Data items
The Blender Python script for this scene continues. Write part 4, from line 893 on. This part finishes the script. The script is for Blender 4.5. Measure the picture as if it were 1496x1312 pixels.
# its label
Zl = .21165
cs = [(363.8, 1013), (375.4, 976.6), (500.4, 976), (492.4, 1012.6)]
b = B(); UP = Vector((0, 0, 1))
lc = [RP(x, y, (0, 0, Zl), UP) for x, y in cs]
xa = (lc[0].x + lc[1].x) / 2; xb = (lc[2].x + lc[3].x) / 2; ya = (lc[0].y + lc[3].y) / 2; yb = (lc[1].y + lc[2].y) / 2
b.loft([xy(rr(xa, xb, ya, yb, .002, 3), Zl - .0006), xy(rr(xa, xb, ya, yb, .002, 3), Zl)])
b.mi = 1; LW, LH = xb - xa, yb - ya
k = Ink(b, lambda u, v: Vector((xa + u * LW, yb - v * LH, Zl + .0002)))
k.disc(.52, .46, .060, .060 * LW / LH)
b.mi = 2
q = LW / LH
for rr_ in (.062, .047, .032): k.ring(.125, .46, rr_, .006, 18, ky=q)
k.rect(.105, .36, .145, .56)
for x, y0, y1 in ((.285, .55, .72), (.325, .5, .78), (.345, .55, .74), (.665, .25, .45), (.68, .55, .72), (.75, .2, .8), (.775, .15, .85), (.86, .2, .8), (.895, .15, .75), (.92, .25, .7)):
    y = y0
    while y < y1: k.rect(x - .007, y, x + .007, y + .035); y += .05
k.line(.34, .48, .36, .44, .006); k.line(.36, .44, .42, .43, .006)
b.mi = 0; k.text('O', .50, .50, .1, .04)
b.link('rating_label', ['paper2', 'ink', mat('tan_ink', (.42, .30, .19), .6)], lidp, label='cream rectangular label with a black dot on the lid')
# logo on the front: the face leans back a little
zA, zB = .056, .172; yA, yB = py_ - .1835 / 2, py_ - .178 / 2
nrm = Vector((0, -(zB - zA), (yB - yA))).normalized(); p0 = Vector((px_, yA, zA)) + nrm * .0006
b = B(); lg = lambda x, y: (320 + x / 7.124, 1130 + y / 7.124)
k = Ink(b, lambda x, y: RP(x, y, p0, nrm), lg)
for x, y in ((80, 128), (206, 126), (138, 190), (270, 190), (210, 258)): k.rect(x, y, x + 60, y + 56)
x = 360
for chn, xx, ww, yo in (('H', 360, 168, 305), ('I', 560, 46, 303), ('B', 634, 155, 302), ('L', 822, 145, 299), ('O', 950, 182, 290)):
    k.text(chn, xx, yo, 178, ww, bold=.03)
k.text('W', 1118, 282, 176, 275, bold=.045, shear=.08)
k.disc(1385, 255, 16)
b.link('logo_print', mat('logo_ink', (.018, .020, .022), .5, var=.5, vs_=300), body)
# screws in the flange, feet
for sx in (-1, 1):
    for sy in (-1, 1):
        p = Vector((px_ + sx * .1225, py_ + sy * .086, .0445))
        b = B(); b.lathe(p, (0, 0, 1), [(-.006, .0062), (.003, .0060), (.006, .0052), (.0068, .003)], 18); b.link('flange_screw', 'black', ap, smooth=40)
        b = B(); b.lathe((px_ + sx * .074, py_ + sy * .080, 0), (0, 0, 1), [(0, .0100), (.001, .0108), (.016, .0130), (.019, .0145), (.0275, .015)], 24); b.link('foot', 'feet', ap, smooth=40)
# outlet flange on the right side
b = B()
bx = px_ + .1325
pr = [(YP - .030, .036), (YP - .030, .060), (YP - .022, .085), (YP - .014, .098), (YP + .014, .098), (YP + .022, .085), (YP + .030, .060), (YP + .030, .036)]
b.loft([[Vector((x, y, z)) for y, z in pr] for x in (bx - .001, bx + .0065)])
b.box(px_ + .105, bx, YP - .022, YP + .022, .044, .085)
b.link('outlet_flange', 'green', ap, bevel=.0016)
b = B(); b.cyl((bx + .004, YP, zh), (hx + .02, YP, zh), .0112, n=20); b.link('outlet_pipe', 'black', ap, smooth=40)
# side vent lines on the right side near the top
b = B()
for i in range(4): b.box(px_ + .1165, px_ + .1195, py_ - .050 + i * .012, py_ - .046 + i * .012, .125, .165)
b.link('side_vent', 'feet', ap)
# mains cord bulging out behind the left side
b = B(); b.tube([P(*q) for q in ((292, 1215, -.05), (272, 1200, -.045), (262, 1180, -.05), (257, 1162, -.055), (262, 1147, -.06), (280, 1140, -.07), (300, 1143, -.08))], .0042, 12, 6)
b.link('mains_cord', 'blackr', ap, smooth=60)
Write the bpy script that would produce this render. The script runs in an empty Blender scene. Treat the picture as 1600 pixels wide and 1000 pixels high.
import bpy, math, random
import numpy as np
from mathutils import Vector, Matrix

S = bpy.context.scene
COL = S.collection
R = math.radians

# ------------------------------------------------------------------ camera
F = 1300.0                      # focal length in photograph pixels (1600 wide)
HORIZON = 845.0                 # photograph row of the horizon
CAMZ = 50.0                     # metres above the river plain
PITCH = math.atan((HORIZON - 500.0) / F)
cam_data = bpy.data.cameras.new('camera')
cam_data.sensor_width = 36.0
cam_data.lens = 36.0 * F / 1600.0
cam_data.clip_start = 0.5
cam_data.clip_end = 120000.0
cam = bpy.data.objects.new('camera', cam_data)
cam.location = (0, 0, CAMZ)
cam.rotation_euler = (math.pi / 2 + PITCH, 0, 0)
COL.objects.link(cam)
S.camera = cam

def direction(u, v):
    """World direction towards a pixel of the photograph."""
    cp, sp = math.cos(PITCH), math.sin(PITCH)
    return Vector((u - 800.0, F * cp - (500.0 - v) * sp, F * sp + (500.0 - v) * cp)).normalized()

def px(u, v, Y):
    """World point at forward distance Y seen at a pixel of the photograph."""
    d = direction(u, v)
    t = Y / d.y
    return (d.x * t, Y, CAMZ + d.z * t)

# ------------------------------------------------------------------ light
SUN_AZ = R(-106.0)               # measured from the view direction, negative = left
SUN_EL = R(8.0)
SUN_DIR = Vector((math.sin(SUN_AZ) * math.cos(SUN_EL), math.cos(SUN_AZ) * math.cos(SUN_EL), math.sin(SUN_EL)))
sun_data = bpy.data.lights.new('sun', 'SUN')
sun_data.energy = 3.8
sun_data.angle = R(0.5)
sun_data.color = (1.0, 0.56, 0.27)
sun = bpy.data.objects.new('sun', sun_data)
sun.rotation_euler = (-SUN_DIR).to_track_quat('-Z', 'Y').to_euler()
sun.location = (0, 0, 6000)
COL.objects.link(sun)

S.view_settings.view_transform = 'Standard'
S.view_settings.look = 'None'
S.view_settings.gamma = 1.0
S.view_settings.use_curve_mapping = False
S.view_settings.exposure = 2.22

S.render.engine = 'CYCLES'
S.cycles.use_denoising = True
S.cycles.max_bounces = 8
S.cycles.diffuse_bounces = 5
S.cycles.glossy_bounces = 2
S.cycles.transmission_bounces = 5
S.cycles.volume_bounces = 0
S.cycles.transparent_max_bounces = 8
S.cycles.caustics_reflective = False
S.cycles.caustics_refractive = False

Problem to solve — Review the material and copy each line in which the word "from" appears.

Reply to the exercise —
The Blender Python script for this scene continues. Write part 4, from line 893 on. This part finishes the script. The script is for Blender 4.5. Measure the picture as if it were 1496x1312 pixels.
from mathutils import Vector, Matrix
SUN_AZ = R(-106.0)               # measured from the view direction, negative = left